Stop undercharging — the math that changed how I price my deals
How I went from earning $3,500 per deal to setting a $9,000 minimum and never looking back
When I started selling creative deals, I looked at what wholesalers were charging — usually a flat $5,000 — and figured I'd do the same. Coming from the agent world, I thought in percentages, so I started at one percent.
The result? I was earning $3,500–$5,000 per deal. Compared to the $15,000 average I was used to making selling condos in Boulder, it felt like too much work for pennies.
The breaking point came when I closed a million-dollar deal that required almost no effort — while simultaneously grinding through two $138,000 properties. Both were a mess: horrible inspections, endless delays, constant back-and-forth with lenders and title companies.

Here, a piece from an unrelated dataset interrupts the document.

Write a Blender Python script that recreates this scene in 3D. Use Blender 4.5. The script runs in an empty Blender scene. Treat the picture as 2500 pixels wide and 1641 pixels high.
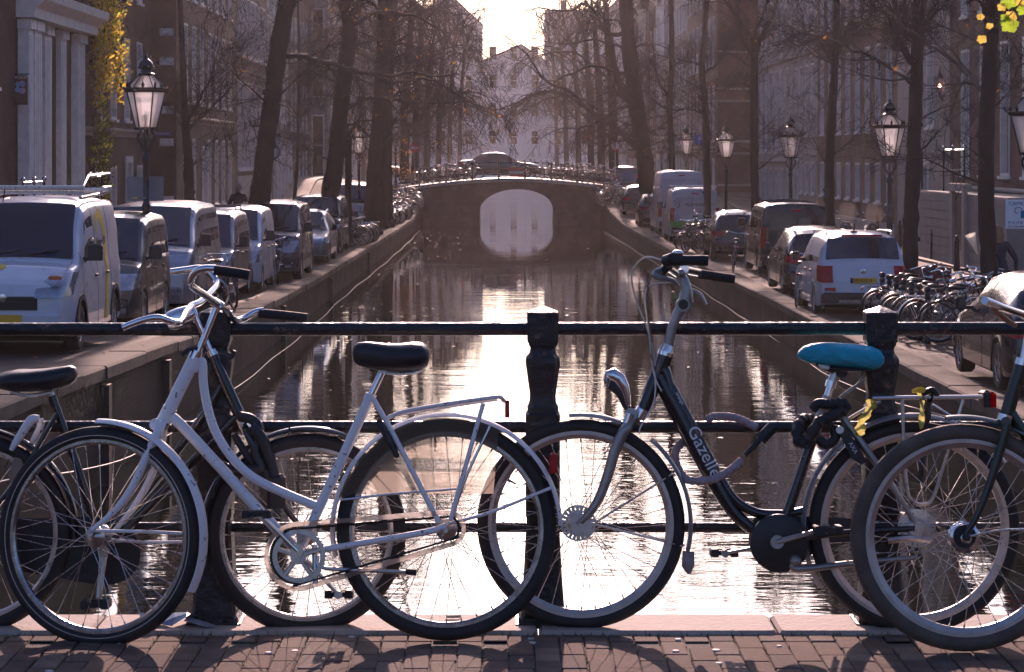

I earned about $4,000 on each.
Never again.
That experience cemented a decision: do fewer deals, at a higher price point and commission rate.
Here's how my pricing evolved:
→ Year 1: 1% (no minimum) — earned $3,500–$5,000 per deal
→ Year 2: 2% — better, but still juggling too many low-value deals
→ Year 3: 3% with a $9,000 minimum — closer to my historical per-deal earnings
→ Year 4: 4% with a $9,000 minimum and $400,000 minimum sale price
At four percent, I'm aligned with the standard transaction broker rate. I usually work both sides — buyer and seller — which doubles the workload: more emails, more paperwork, more room for error. Four percent compensates for that.
And compared to the six percent sellers typically pay on an MLS listing, it's still a win for them.
Here's the mindset shift that made this possible:
Good deals have room for everyone to win. If you're the person finding deals, negotiating terms, managing timelines, and solving problems — there should be more than enough room for a healthy profit while still creating a great opportunity for the buyer.
One reason I share my earnings openly is that I don't agree with the taboo around talking about money. Transparency matters. It helps establish what's fair, what's possible, and what's worth striving for.
So here's my challenge to you: set your minimum fee and minimum sale price this week. Write them down. Don't negotiate below them, no matter how tempting.
If a deal doesn't clear your floor, pass it to someone else and take a referral fee. Your time is too valuable to grind through deals that drain you.
Price yourself based on value, not fear. The right clients will respect it.